Violence in relationships is so normalised in popular culture that 1 in 3 teenage girls are under the impression that it is sometimes acceptable to be hit by a boyfriend and over half of teenage girls report being pressured into sex.

• 95% of women want to change something about their physical appearance, mostly body size, and most cite media images as a top three reason for this poor self-image. A third of three-year-old girls worry about being ‘too fat’; by the age of nine, half of girls have been on a diet and among girls aged 15-17yrs their most common one wish for life is to be thinner.

• In a survey of 14-15yr olds exploring the influence of ‘celebrity culture’, asked for their top three words to describe the traits required for success for their gender most girls said ‘being pretty or attractive’ and most boys said ‘talent’.

• Only a third of teenage girls are taking enough regular exercise and only 1 in 8 women regularly play sport compared with 1 in 5 men; only 4 per cent of sports coverage in national and local press focuses on women’s sport.

• Employment inequality: 30,000 working women lose their jobs each year due to becoming pregnant.
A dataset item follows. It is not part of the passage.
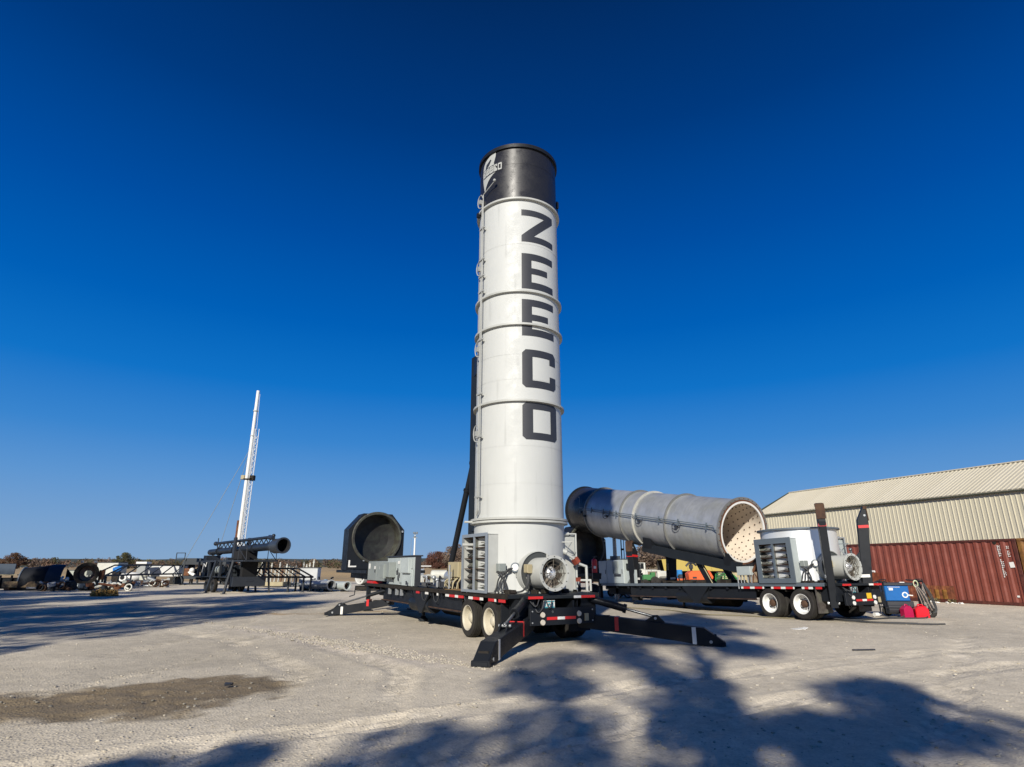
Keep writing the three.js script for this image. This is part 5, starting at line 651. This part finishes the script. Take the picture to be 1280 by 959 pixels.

Women’s pay, career progression and representation in the board room remains below that of men’s, with particularly low representation in sports, science, engineering, technology, the built environment and politics.

• Women are outnumbered in Parliament; at the current pace of change a baby girl born today will celebrate her 70th birthday before she sees equal representation of her gender in Parliament.

Many of the trends above are exacerbated for women from minority ethnic communities, from the least wealthy backgrounds, disabled women, lesbian, bisexual and trans women and we make specific efforts to engage these groups, and reduce their isolation, in our IWD activities.